If the customer responds with "Amen" they are a Christian. Wish them a Merry Christmas. If they simply nod or reply "That's how The Man wants it to be" they are Muslim. Wish them a "Holy Ramadan" and then inform security so they may run a register check on what was recently purchased from the store...."
Wal-Mart, keeping prices low and standards even lower!
I was talking my friend Jamayla on the phone last week and she was kind enough to inform me of a rather interesting development involving the Wal-marts in Ohio. Wal-mart (Motto: The Only Thing Lower Than Our Prices Is Our Wages) has decided that they do not want to fall victim to last year's "War On Christmas" by wishing shoppers "Happy Holidays." As you may remember, last year Christmas barely survived the sudden, unprecedented onslaught of secularism, as crazed atheists and agnostics tore down the streets in their flex-fuel cars, chainsawing nativity scenes in half and replacing them with upside down, burning "holiday" trees. Not since homosexuality assaulted the sacred shores of holy matrimony have good, honest, normal people had their fragile beliefs so close to being irrevocably shattered. So as to not add more pagan fuel to this fire of intolerance, Wal-mart has come up with a genius plan.

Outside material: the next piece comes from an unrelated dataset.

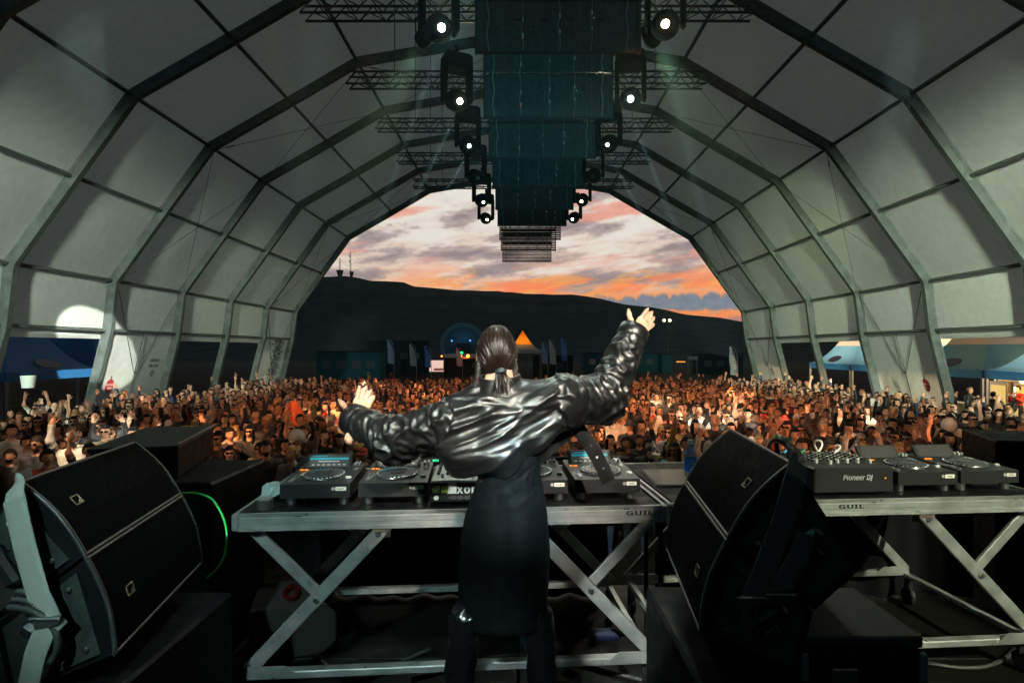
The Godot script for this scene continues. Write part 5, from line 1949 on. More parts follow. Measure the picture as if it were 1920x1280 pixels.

What Wal-mart is proposing its greeters do is this; when you see someone entering or leaving the store, you will not wish them "Happy Holidays" for fear they will become offended. No, instead you will guess their religious affiliation and issue them the appropriate greeting instead.

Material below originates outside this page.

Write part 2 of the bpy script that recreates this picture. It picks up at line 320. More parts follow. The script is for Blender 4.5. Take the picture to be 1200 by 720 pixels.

That's right, Wal-Mart, store of the future, has just leap-frogged over racial profiling to land square on Religious Profiling. My friend was actually good enough to get me a copy of the memo authorizing this new procedure and sent it to me. Here's part of it for your enjoyment.

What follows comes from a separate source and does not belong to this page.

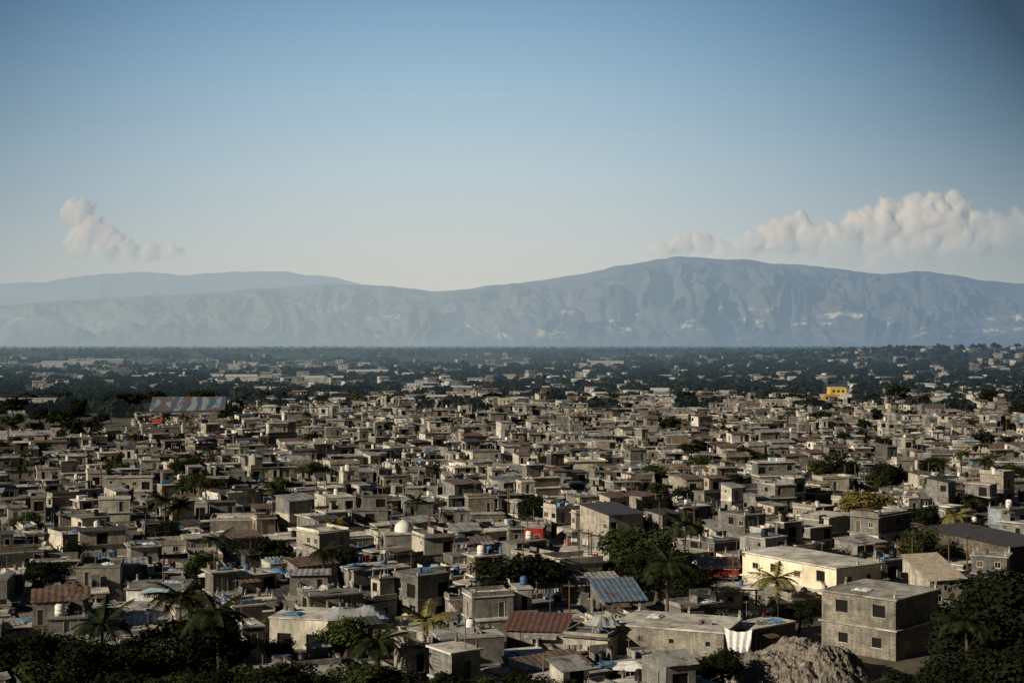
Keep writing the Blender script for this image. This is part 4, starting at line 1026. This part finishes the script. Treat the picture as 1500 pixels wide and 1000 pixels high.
xx=M('ADD',sp.outputs[0],.045); x2=M('MULTIPLY',xx,xx); kz=M('MULTIPLY_ADD',M('MAXIMUM',sp.outputs[2],0.0),24.0,1.2)
fac=M('MAXIMUM',M('SUBTRACT',1.0,M('MULTIPLY',x2,kz)),.16)
# vignette-like falloff painted into the sky: darker, deeper blue away from the middle
sc=nt.nodes.new('ShaderNodeVectorMath'); sc.operation='SCALE'; nt.links.new(rp.outputs[0],sc.inputs[0]); nt.links.new(M('MULTIPLY',fac,10.0),sc.inputs['Scale'])
dp=nt.nodes.new('ShaderNodeMixRGB'); dp.blend_type='MULTIPLY'; nt.links.new(M('MULTIPLY',M('SUBTRACT',1.0,fac),.9),dp.inputs[0]); nt.links.new(sc.outputs[0],dp.inputs[1]); dp.inputs[2].default_value=(.58,.9,1.22,1)
mx=nt.nodes.new('ShaderNodeMixRGB'); mx.inputs[0].default_value=.07; nt.links.new(dp.outputs[0],mx.inputs[1]); nt.links.new(sky.outputs[0],mx.inputs[2])
# sky behind the camera dimmed to deepen shade on walls out of the sun
mr=nt.nodes.new('ShaderNodeMapRange'); nt.links.new(sp.outputs[1],mr.inputs[0]); mr.inputs[1].default_value=-.3; mr.inputs[2].default_value=.65; mr.inputs[3].default_value=.18; mr.inputs[4].default_value=1.0
s2=nt.nodes.new('ShaderNodeVectorMath'); s2.operation='SCALE'; nt.links.new(mx.outputs[0],s2.inputs[0]); nt.links.new(mr.outputs[0],s2.inputs['Scale'])
bg=nt.nodes.new('ShaderNodeBackground'); bg.inputs[1].default_value=.1; nt.links.new(s2.outputs[0],bg.inputs[0])
wo=nt.nodes.new('ShaderNodeOutputWorld'); nt.links.new(bg.outputs[0],wo.inputs[0])
cam=D.cameras.new('Camera'); cam.lens=50; cam.sensor_width=36; cam.clip_end=80000; cam.clip_start=1
co=D.objects.new('Camera',cam); col.objects.link(co); co.location=(0,0,H); co.rotation_euler=(math.pi/2,0,0); scene.camera=co
scene.view_settings.view_transform='Standard'; scene.view_settings.look='None'; scene.view_settings.exposure=0
print('solo',nsolo,'cands',len(cands),'last solo',cands[min(nsolo,len(cands)-1)],'merged faces',len(merge.f),'objs',len(D.objects))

"Now, it has already come to out attention that many of you will not be able to tell what religion a customer is right away. That is understandable and is something that we at Wal-mart feel will come with time and practice. To avoid embarrassing misteps at first consider using some of the following guidelines.
Apparel-
Is the customer wearing any sort of religion identify item of clothing or jewelery? For example a Cross, Bush 2004 button, #8 NASCAR hat or JESUS baseball cap would all indicate a Christian. Proceed with "Merry Christmas". Anyone wearing a Star of David, a Yarmulka, thick glasses or a Kerry 2004 button is probably Jewish. Say "Happy Hanukkah." Reminder, try not to add "You must have enjoyed saving all that money." If they are wearing an African tri-color scarf, a tri-color hat, or a Black Power Fist necklace they are probably black. Double check. If they are indeed black, they are most likely Muslim. However, many blacks are also Christian. The best way to check is to use this test phrase:
TEST PHRASE:
"Jesus, it sure is cold out."
If the customer responds with "Amen" they are a Christian. Wish them a Merry Christmas. If they simply nod or reply "That's how The Man wants it to be" they are Muslim. Wish them a "Holy Ramadan" and then inform security so they may run a register check on what was recently purchased from the store...."
Wal-Mart, keeping prices low and standards even lower!